Water Management & Security on Vast Dry Landscapes

Manmade pond that supports the drip irrigation system at the Hyderabad Collective 

Setting up a water management system is the first step in farming, especially when working towards bringing a dry landscape to life, such as that of the Hyderabad Collective. We need vegetation to restore a landscape and water to grow vegetation. Introducing vegetation means introducing life, and the base of all life is water.

Bore water may be sufficient for farm plots, but how do we account for water on a 100+ Ac landscape designed to be a home for 80-100 families? Artificial irrigation and water supply systems have been a regular practice in large-scale monoculture farms. But we are working on a permaculture farm, where we go with the flow of naturally available water – rainwater.

1. Calculate How Much Rainfall Your Landscape Receives

In the journey of large-scale permaculture farming, the first critical step involves understanding and assessing the land’s natural water availability, primarily rainwater. Collecting and analysing data from previous years regarding rainfall patterns, droughts, groundwater levels, and recharge rates play a crucial role in determining the overall water supply for the entire expanse.

By scrutinising the historical data, we gain invaluable insights into the land’s water-holding capacity and potential to support and sustain a given population. This information is vital in ascertaining the land’s ability to fully support the inhabitants’ needs, ensuring an autonomous system without relying on external water sources. Moreover, it allows us to identify and implement appropriate design interventions to guarantee a continuous and reliable water supply for daily consumption.

2. Analyse How it Flows Across the Landscape

Understanding the water dynamics of your land requires a comprehensive study of its surrounding environment. By observing how water moves on your land as well as beyond it, and considering factors such as adjacent hills, valleys, and channels that facilitate water flow, you can gain valuable insights into the water movement patterns. Identifying the high and low points of the landscape and recognising water retention zones, infiltration zones, and potential flood areas further contribute to our understanding.

A critical aspect of this analysis involves mapping the primary monsoon streams within your landscape. This information aids in comprehending the natural water pathways that influence your land’s hydrology. Inclusive of the hydrology study, you gain a comprehensive overview of how water flows on, over, and below the ground, enabling you to gauge its availability for consumption. This holistic approach to studying water movement and availability is instrumental in planning and implementing effective water management strategies.

3. Slowing Down Water

In arid landscapes, where water is scarce and precious, our primary objective is to conserve every drop available. The key to achieving this goal is capturing and retaining all the naturally occurring water within the land. By implementing strategic earthworks, such as constructing check dams along stream beds, we effectively disrupt the water flow, enabling it to slow down and accumulate.

Making running water walk and walking water crawl maximises the retention and utilisation of this valuable resource.
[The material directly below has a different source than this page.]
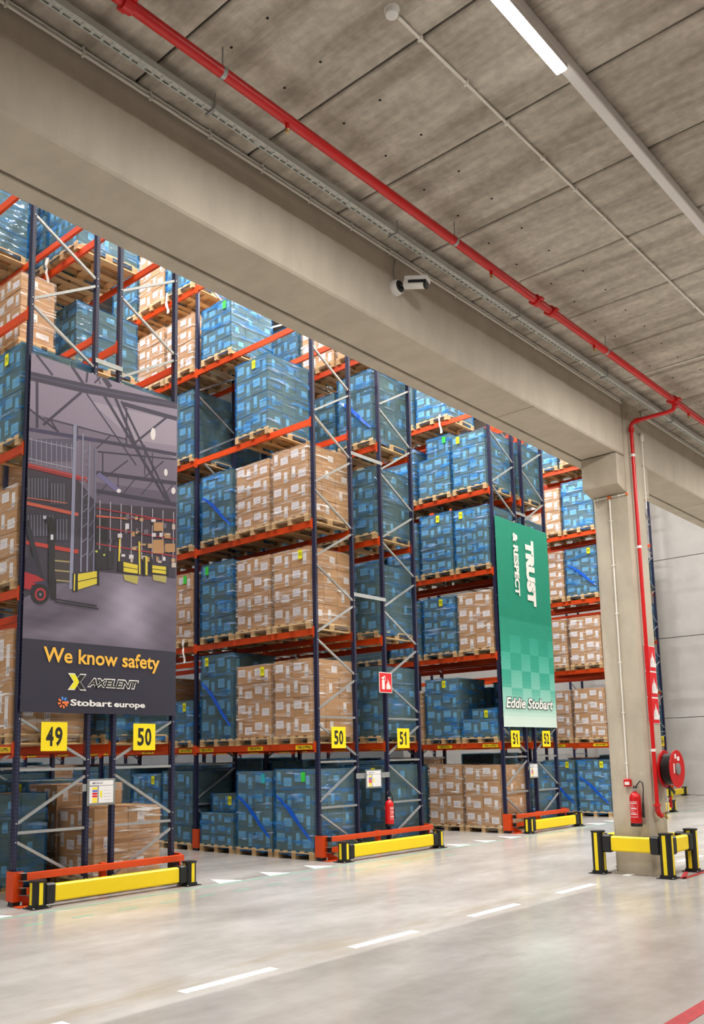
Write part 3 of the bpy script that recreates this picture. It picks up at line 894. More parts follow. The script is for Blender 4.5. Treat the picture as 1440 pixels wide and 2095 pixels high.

Since 2021, we have taken significant steps towards water conservation, building up to 54 check dams across over 100+ acres of land in the Hyderabad Collective. By harnessing the potential of earthworks, we pave the way for a more water-secure future for the community and the land we cherish.

4. Soaking Water

Effective water conservation goes beyond surface-level measures; it involves restoring groundwater levels for long-term sustainability. Increasing groundwater levels is crucial as it ensures adequate recharge of wells and lakes during the dry season, providing a reliable water source even during drought. Earthworks like digging swales can help increase the water-soaking capacity over time and help it behave like a giant sponge.

Moisture is vital for nurturing healthy soil, the foundation for cultivating a diverse and thriving food forest. The soil must maintain sufficient water levels to support a wide range of fruits, vegetables, grains, and pulses within the same climatic conditions.

Another key strategy in water retention involves planting drought-resistant species that establish themselves early in the soil but also promote water percolation. This approach forms the second layer of effective water absorption and conservation by facilitating the locking-in of water to support various other plant species in the future.

5. Storing Water

Efficiently managing water for day-to-day farming and household needs is crucial, alongside slowing down and soaking water for landscape restoration. Creating water bodies like lakes, ponds, wells, and tanks is pivotal in distributing the water load throughout the area.

Moreover, the ground itself acts as a natural storage reservoir once water permeates into it. This natural process enables the recharge of wells and lakes over time. We can strike a balance between water conservation and utilisation by harnessing both artificial and natural water storage mechanisms.

6. Efficient Water Use

As we lay the foundation for water security, practising the economical use of water becomes imperative. Implementing efficient water systems such as drip irrigation, reusing kitchen water for vegetable patches, and greywater recycling is essential to optimising water usage.

Larger landscapes give us the opportunity to harvest, catch and store transformational amounts of water that falls on the ground, which would be tricky on smaller fragmented plots. By adopting integrated methods of water managements, we ensure that every drop of water serves its purpose, contributing to the overall water security of our environment. The judicious use of water empowers us to make the most of available resources, promoting sustainability and resilience in our water management practices.